Es ist etwas in Schieflage geraten in unserer Gesellschaft. Die Gefährdung von Menschenleben, des eigenen und auch das der übrigen Verkehrsteilnehmer, wird als Kavaliersdelikt abgetan, als Kollateralschaden im Dienste der guten Sache. Der Heiligsprechung durch die Politik folgt eine agressive Durchsetzung des vermeintlichen Rechtes, sich möglichst schnell fortzubewegen. Im Stau stehen sollen die anderen, sie haben gefälligst Rücksicht zu nehmen auf die Interessen einer Gruppe, die vom graumelierten Studienrat mit Rucksäckchen bis hin zur fitnessbegeisterten blondierten Trulla von nebenan immer größere Bevölkerungsgruppen umfaßt. Sie alle eint das Bewusstsein, im Dienste einer guten Sache zu stehen. Schließlich wurde ihnen Osnabrücks größtes DANKESCHÖN zuteil. Von wem auch immer. Fußgänger und Autofahrer sind die Feindbilder, Busse werden zumindest toleriert, vielleicht auch nur wegen ihrer schieren Größe. Sich mit ihnen anzulegen wäre eine echte Kamikaze-Aktion und immerhin sind sie ja auch ein bißchen umweltfreundlich. Das macht die Busse im Bewußtsein der Radfahrer zu Verbündeten. Dieses Bündnis hört dann aber auch schon an der nächsten Straßenecke auf, wenn ein privatgewerblicher LKW auftaucht. Da kommt dann ganz schnell wieder das alte Feindbild durch, der Hass auf alles, was einen Motor hat und sich schneller bewegt als man selbst. Einem LKW zeigen Radfahrer besonders gerne, wo der Hammer hängt und daß der Respekt vor toten Winkeln beim Rechtsabbiegen nur für die anderen gilt. Die Konsequenzen eines solchen Verhaltens sind hinlänglich bekannt.

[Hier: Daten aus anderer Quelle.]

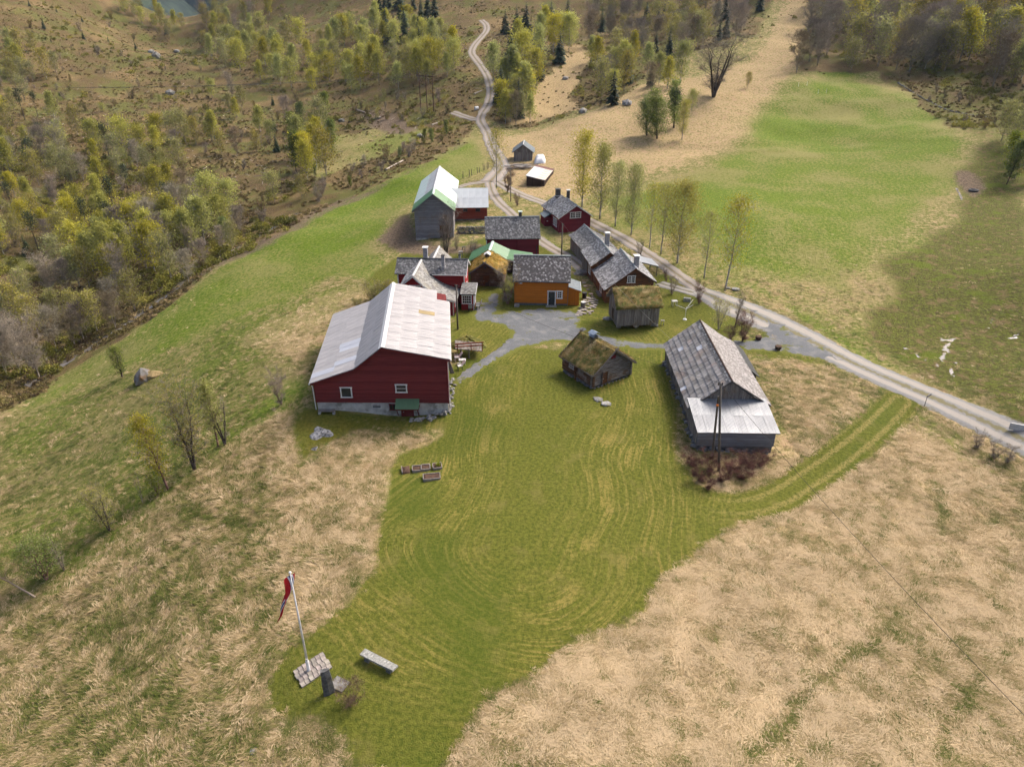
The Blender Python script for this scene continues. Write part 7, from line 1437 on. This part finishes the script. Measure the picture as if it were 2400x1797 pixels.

Ich wünsche mir mehr Verständnis für den anderen, mehr Rücksichtnahme und Zusammenhalt zwischen uns Menschen, ganz gleich ob wir ein Gas- oder Tretpedal unter unseren Füßen haben. Und zu guter Letzt ein wenig mehr Nachdenklichkeit von Seiten der politisch Verantwortlichen in unserer Stadt. Sie sollten unparteiischer sein und die Folgen ihres Handelns bedenken. Sie sollten die Radfahrer nicht ermutigen, sich auf Osnabrücks Straßen wie Billy the Kid im wilden Westen zu bewegen. Vielleicht gäbe es dann auch weniger Unfälle. Der Wolfgang Griesert kann sich doch einfach mal hinstellen und sagen: „Danke, liebe Osnabrücker, daß wir wieder ein Jahr gemeinsam gewuppt haben. Seid nett zueinander und habt euch lieb. Prösterchen!“ Ich finde, das wäre eine schöne Weihnachtsbotschaft!
Ich wünsche allen Hasepost-Lesern ein tolles Wochenende und einen friedlichen vierten Advent.